CHALLENGE ::
Output only the lines running from the line bearing "Write a Blender" through the line bearing "S.camera = cam", character for character.

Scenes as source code
--- BEGIN ---
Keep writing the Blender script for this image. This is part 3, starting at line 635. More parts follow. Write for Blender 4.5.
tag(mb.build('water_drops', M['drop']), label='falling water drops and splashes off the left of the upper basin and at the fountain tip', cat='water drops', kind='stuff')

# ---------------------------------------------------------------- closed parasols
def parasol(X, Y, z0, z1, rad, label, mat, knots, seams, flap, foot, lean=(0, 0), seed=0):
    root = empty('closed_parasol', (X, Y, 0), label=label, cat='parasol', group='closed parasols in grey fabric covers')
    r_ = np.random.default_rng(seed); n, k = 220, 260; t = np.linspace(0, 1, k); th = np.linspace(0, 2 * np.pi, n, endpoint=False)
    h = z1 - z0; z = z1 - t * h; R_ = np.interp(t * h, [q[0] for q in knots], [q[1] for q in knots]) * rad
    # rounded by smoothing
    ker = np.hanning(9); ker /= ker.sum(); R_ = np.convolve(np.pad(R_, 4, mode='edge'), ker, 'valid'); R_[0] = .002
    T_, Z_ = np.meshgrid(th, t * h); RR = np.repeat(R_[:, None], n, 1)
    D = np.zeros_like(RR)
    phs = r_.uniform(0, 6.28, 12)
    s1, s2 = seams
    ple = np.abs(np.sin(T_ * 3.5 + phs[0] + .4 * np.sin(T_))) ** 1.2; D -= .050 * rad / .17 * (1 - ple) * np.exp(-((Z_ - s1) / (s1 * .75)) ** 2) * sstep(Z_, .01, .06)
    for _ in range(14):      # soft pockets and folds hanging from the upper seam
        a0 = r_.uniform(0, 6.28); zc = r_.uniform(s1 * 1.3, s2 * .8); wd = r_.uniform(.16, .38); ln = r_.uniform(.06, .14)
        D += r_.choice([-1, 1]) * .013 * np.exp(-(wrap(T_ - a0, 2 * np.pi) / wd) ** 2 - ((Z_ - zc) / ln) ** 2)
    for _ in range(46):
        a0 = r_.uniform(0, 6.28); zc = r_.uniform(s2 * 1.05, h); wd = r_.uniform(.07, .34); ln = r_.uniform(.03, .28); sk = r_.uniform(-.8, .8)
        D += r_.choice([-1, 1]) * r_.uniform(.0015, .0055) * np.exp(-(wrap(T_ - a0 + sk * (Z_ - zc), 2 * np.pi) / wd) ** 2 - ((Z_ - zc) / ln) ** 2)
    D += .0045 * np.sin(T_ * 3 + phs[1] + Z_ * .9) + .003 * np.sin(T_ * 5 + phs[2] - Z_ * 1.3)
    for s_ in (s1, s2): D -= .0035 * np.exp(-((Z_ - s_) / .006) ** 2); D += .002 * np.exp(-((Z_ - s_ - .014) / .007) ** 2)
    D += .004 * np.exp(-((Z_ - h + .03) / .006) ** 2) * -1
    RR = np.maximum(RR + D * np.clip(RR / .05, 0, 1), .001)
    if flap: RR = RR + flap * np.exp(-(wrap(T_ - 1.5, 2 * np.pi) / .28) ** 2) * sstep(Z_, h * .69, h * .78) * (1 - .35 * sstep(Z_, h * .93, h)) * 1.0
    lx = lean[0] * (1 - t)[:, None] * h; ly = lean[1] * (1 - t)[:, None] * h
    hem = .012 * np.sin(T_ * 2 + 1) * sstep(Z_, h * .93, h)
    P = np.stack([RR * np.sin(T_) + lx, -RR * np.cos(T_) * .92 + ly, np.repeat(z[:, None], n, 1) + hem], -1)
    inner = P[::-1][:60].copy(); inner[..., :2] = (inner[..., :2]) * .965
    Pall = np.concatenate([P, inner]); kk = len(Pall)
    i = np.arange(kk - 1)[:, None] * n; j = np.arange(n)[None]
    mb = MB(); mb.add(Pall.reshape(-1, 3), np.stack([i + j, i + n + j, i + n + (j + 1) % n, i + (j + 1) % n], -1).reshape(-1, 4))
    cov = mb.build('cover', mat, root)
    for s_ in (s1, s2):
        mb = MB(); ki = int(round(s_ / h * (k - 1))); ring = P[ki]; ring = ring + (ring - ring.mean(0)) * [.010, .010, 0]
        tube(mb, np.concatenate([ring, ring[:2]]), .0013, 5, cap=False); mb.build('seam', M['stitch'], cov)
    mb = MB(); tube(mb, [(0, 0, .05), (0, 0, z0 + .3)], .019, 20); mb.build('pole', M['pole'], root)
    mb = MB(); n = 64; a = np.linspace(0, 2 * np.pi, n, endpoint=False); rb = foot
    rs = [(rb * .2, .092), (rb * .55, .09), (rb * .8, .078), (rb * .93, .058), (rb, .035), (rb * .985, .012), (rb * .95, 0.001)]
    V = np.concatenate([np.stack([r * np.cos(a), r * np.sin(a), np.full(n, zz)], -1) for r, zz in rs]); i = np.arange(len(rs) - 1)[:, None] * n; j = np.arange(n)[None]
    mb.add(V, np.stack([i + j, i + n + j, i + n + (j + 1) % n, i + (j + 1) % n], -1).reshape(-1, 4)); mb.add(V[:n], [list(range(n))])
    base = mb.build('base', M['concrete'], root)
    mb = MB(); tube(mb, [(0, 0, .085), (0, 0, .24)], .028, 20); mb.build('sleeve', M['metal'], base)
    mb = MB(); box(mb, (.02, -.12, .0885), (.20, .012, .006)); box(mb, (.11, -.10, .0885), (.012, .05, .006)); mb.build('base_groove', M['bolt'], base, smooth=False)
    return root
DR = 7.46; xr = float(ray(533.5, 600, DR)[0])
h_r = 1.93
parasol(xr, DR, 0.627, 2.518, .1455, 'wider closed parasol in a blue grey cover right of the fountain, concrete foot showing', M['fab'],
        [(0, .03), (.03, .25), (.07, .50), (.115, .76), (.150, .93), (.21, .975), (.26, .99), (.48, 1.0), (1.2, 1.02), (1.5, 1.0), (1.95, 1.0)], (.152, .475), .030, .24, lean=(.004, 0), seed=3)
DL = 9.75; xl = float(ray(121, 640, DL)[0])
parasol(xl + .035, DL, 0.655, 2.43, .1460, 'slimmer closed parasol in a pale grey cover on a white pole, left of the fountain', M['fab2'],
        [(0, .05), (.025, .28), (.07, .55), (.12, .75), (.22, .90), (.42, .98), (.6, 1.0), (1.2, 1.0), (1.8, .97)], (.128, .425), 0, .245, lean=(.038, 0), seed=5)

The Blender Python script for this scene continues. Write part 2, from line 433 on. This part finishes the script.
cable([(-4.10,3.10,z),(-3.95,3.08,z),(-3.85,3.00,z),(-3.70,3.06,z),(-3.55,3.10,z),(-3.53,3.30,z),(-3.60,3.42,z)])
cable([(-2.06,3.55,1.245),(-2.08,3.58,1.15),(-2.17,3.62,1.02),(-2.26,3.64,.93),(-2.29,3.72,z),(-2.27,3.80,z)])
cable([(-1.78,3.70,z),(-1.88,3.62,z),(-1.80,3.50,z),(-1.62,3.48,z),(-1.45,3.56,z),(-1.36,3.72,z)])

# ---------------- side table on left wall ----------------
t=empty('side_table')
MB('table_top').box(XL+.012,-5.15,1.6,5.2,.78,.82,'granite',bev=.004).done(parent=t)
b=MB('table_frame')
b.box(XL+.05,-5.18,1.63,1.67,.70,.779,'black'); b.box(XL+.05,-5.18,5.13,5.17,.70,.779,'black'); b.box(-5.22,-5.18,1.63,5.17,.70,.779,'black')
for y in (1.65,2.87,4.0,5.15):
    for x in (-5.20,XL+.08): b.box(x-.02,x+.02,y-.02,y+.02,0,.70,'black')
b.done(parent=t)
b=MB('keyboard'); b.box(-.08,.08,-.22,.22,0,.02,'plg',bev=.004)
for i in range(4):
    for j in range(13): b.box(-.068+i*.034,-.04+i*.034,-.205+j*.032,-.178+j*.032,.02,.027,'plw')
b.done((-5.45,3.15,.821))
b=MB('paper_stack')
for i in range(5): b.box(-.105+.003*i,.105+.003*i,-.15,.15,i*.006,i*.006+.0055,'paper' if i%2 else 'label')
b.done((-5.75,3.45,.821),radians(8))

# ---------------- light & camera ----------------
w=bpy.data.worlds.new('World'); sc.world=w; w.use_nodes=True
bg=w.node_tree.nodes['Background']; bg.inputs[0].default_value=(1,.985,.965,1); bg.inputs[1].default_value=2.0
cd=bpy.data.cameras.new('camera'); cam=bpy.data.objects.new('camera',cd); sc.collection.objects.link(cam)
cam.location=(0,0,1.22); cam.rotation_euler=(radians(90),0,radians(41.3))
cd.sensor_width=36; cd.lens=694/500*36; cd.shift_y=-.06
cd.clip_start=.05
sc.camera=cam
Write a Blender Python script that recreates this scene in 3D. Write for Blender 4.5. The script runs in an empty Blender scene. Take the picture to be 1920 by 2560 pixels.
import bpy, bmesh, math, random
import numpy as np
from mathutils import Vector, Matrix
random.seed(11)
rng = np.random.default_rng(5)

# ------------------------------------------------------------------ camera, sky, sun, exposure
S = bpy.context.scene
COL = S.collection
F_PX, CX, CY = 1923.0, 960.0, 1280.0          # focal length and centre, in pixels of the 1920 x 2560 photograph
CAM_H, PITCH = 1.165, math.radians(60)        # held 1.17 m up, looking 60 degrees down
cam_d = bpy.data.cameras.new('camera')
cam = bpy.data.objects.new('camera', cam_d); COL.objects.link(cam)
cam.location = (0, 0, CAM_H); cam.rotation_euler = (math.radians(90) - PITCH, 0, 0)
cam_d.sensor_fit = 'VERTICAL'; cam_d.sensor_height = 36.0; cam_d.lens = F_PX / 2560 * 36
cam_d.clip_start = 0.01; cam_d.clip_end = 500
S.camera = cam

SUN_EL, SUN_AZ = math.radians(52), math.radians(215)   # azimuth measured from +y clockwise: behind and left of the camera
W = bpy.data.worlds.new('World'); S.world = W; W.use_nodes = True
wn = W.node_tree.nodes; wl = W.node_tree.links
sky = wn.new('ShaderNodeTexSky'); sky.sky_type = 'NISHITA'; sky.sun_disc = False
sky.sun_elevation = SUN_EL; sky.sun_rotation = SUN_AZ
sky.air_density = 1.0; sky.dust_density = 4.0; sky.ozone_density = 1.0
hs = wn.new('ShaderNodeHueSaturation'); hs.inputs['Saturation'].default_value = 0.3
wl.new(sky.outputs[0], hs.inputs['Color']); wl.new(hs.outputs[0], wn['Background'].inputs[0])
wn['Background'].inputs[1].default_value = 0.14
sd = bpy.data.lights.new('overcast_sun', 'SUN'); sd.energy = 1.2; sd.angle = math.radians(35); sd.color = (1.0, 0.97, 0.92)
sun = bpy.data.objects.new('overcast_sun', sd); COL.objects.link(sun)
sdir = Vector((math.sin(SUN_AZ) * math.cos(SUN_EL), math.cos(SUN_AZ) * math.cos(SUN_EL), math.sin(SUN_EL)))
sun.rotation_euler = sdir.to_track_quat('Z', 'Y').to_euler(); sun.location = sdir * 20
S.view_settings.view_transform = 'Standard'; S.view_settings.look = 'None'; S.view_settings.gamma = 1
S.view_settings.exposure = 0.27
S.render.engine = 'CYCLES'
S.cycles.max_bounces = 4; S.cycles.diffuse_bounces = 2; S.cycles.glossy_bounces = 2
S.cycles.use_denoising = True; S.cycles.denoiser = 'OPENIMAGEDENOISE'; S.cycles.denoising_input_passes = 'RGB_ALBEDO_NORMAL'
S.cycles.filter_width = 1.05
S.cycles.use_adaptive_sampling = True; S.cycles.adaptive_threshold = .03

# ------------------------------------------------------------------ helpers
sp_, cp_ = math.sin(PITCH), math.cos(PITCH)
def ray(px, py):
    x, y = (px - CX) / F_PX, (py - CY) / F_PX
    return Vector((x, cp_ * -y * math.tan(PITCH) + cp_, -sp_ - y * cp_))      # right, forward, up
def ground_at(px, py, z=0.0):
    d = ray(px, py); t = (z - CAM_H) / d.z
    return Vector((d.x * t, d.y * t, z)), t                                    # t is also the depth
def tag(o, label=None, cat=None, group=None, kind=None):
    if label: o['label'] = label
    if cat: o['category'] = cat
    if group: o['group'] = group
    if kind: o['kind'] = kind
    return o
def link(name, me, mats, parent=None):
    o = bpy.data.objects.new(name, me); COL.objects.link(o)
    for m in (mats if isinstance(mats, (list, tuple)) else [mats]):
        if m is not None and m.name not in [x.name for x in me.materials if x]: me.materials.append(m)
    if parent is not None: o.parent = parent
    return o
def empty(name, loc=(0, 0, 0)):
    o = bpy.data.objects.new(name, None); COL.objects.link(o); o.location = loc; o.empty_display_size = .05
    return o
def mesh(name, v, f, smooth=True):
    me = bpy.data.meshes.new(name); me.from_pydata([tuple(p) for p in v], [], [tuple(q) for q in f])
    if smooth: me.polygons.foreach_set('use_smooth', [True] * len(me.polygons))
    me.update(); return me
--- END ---
FULL ANSWER ::
Write a Blender Python script that recreates this scene in 3D. Write for Blender 4.5. The script runs in an empty Blender scene. Take the picture to be 1920 by 2560 pixels.
import bpy, bmesh, math, random
import numpy as np
from mathutils import Vector, Matrix
random.seed(11)
rng = np.random.default_rng(5)

# ------------------------------------------------------------------ camera, sky, sun, exposure
S = bpy.context.scene
COL = S.collection
F_PX, CX, CY = 1923.0, 960.0, 1280.0          # focal length and centre, in pixels of the 1920 x 2560 photograph
CAM_H, PITCH = 1.165, math.radians(60)        # held 1.17 m up, looking 60 degrees down
cam_d = bpy.data.cameras.new('camera')
cam = bpy.data.objects.new('camera', cam_d); COL.objects.link(cam)
cam.location = (0, 0, CAM_H); cam.rotation_euler = (math.radians(90) - PITCH, 0, 0)
cam_d.sensor_fit = 'VERTICAL'; cam_d.sensor_height = 36.0; cam_d.lens = F_PX / 2560 * 36
cam_d.clip_start = 0.01; cam_d.clip_end = 500
S.camera = cam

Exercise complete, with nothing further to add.